Luckily, the United States developed much more rapid acquisition and distribution of information. But that's only part of the changes affecting the battlefield. The same technical changes that killed tactical reconnaissance also forced other changes. The changing nature of the enemy has made even more changes necessary. The armed forces of the United States has made some of those changes, but a lot of necessary changes are only now being considered, and commanders whose thinking is mired in the experience of the 1970's and 1980's are slow to accept them.

Vietnam was a watershed - a hybrid war that bridged both the old and new concepts of warfare. It held elements of the battles between nation-states - North Vietnam, China, and the Soviet Union on one side, and the South Vietnamese and its allies, including the United States, Australia, New Zealand, Korea and Thailand on the other. It tas also the first war where large number of local insurgents engaged in a guerilla war, often brutally, to force loyalty to a government other than the national government under which those people lived.

The guerilla war model has spilled out over virtually the entire Asian, African, and South American portions of the world. A small band of ideological zealots can command authority by force, often applied as much against the local populace as against any government forces. Such a model inflicted so much damage against the Soviet Union it was forced to leave Afghanistan. The drain, economically, politically, and socially, eventually led to the collapse of that nation. The civil war that erupted after the war used many of the same tactics to bring an ultra-conservative, ultra-hostile government to power.

The success of the United States armed forces were the result of three things: overwhelming control of the battlefield, from the ground to the skies; the use of overwhelming force to destroy the majority of the Taliban fighting equipment through bombings, rocket attacks, and other weapons; and the willingness to work with local commanders who opposed the Taliban, making it more a mutual effort to expel a hostile enemy than an invasion. The elections last week highlight the effectiveness of that plan, although there's still a lot of work to do to bring security to the whole country.

Iraq required a different approach entirely. There were no armed locals that could actually be used as allies to overthrow Saddam. The Kurds in the north had their hands full just maintaining their personal security. An armed invasion and period of occupation was the ONLY way to achieve victory in Iraq. The first part of the battle's been won. There are beginning to be significant victories against insurgent forces in the nation, and the Iraqis themselves are both beginning to play a more substantial role in those victories and in developing the concept of self-defense, self-reliance, and self-esteem. They are seeing, more and more often, that those they oppose are not Iraqis, but islamofascist hate-filled warriors against all non-Wahabbi, pro-freedom forces, regardless of nationality or religious beliefs. The war is becoming less and less the US against Islamists, and more and more freedom-loving Iraqis against totalitarian fundamentalists.

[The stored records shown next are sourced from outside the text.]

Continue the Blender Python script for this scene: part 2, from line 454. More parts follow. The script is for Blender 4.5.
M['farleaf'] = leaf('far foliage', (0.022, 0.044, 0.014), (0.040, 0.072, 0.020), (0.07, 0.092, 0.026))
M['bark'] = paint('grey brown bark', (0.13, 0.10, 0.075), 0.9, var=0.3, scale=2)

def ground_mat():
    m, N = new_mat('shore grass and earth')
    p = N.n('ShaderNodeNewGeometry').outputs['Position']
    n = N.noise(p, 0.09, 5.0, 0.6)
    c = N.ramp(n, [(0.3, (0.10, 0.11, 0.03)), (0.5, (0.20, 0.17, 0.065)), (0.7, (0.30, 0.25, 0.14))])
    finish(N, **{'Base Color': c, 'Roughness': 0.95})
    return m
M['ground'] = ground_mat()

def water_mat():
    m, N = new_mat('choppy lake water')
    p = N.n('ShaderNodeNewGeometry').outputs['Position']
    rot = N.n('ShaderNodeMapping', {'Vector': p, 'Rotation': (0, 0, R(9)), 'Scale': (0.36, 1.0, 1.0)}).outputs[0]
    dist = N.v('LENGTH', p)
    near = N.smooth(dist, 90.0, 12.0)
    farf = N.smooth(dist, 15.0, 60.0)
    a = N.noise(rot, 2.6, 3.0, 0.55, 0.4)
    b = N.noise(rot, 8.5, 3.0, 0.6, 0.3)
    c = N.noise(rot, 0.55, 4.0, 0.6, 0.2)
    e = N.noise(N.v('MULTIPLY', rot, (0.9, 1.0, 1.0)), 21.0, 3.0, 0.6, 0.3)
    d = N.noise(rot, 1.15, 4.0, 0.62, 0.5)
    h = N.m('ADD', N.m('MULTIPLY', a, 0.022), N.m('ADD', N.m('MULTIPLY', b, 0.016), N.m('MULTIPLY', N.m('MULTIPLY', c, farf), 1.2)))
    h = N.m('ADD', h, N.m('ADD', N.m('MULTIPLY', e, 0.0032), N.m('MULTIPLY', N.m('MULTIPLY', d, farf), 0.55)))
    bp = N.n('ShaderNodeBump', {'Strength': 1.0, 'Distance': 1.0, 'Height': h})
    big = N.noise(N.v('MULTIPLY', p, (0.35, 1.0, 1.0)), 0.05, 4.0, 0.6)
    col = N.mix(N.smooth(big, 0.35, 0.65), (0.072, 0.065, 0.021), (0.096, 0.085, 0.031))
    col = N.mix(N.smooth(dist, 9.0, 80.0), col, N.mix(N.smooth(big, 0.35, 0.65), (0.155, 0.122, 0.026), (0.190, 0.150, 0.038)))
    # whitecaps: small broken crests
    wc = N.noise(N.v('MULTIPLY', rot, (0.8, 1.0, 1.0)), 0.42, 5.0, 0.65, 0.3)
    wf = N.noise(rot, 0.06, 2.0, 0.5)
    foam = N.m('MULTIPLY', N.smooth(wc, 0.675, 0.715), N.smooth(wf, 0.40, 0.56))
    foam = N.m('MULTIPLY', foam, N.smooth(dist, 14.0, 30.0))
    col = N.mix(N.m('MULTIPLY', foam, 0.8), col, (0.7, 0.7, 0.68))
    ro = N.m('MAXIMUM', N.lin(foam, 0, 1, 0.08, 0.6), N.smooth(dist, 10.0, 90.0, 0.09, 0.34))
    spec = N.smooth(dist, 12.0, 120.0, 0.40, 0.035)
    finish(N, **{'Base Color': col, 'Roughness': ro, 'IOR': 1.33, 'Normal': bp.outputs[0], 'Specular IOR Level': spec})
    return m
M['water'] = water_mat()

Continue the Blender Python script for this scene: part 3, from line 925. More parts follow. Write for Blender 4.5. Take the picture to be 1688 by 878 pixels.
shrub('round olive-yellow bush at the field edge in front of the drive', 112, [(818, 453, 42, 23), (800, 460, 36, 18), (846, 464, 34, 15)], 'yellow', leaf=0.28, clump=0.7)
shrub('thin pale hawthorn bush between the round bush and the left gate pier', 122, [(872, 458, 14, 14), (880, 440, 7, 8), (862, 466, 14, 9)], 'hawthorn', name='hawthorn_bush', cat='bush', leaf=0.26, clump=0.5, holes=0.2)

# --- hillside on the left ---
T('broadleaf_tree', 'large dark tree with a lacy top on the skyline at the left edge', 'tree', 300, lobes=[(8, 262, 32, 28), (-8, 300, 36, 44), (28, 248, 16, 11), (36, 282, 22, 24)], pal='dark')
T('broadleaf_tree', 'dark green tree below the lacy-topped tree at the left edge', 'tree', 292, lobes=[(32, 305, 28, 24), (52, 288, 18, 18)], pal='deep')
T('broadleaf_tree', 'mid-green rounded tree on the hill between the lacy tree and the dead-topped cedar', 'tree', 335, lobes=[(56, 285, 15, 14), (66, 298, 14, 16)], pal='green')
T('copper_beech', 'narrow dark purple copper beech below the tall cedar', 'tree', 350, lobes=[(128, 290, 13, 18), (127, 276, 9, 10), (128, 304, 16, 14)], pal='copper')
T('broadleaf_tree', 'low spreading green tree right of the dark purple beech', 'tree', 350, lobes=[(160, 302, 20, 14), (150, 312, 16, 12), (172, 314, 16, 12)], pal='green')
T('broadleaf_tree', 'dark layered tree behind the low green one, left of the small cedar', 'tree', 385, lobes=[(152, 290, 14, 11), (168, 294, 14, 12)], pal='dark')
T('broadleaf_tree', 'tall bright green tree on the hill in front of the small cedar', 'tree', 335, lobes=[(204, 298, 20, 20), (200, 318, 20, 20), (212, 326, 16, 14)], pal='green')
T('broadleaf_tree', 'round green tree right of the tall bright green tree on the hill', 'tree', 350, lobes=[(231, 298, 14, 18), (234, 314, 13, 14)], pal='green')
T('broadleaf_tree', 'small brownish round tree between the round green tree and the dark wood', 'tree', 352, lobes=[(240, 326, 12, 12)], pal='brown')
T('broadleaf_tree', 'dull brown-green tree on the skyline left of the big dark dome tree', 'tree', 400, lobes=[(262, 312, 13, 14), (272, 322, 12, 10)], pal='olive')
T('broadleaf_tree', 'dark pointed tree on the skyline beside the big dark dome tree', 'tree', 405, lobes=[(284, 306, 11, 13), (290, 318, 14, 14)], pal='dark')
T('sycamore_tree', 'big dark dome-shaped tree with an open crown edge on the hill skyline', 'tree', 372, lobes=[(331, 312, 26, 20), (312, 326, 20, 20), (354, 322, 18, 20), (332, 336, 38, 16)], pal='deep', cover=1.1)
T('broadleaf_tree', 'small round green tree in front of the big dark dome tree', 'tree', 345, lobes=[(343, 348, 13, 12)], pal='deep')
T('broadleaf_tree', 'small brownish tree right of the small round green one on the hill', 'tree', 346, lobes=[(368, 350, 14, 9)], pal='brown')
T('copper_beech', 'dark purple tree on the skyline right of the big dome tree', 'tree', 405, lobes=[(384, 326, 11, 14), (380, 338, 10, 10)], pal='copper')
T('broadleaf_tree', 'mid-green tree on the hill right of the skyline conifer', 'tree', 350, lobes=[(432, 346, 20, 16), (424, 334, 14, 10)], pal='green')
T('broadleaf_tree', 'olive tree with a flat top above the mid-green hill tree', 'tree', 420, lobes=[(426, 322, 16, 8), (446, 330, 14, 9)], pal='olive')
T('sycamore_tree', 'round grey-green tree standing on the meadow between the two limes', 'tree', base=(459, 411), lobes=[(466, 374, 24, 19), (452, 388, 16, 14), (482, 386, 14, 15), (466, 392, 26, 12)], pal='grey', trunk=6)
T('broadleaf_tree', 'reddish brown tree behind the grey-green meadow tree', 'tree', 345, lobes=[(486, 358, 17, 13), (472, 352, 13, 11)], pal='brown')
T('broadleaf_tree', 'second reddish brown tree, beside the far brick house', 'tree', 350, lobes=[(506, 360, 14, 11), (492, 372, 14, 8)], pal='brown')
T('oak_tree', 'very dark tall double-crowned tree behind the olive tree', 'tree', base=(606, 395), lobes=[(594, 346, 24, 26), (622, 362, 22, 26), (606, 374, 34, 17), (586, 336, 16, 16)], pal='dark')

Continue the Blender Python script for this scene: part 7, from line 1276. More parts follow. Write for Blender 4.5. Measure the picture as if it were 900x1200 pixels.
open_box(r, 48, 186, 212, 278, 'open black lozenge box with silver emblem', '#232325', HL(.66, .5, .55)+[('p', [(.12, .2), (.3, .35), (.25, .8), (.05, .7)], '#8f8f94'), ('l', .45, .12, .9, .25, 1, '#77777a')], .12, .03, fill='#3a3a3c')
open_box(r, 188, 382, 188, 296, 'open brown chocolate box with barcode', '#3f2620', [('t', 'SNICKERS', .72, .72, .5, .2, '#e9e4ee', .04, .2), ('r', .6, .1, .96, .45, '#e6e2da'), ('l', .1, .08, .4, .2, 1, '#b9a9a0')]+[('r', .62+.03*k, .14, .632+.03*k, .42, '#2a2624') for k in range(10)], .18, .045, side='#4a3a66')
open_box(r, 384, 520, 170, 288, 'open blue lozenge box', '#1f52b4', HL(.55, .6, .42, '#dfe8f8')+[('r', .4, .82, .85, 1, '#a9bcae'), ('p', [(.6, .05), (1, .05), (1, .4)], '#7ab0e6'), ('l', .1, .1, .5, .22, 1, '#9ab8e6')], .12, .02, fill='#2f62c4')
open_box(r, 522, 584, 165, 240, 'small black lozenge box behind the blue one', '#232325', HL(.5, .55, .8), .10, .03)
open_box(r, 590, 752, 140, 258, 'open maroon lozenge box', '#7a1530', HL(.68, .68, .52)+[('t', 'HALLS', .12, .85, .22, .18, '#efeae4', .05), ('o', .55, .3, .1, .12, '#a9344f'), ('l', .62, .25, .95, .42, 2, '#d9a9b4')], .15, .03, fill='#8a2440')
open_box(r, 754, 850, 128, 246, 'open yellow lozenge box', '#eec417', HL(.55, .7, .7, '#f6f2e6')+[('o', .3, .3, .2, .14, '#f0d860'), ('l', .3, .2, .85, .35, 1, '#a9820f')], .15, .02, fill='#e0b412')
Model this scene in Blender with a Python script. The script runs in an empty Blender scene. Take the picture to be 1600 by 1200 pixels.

The war is a long way from over. Iraq hasn't become both united and terror-free, an essential ingredient for peace. The fundamentalists are losing ground, however, as safe-haven after safe-haven is being taken from them, and the people are turning their backs on them in increasing numbers. The hot-headed Shi'ite Monqtar al Sadr is finding that fewer and fewer are willing to listen to him, and his Iranian backers are beginning to realize they picked a poor tool to stir up trouble among the Shi'ite Iraqi population. An election in January that has even a 70% appearance of legitimacy will be the death knell for both al Sadr and the fundamentalists. The bloodshed between now and January will be horrendous, as both adversaries attempt to derail democratic success. Eventually, however, within two or three years at the most, Iraq will not only become the number one nation in the Arab world that practices individual freedom, the right to vote, and the protection of personal property, but also the most prosperous, forward-looking, and successful of all Arab Islamic states.

Even that won't end the fundamentalist war. There will still be the need to deal with the state sponsors of terrorism Syria, Iran, Saudi Arabia, Sudan, and perhaps Somalia. The Arab world - in fact, all of Islam - must work through their own particular Reformation, and become capable of living among others without promoting violence against non-believers, or be destroyed. Already, however, there are states initiating change, as they see the handwriting on the wall - the United States will NOT tolerate another attack against it or its people, and next time, we may not be tolerant enough to force change the slow, dangerous, and expensive way.

It is no longer impossible to kill a billion people, and the followers of Islam that say they worship death need to think long and hard about that.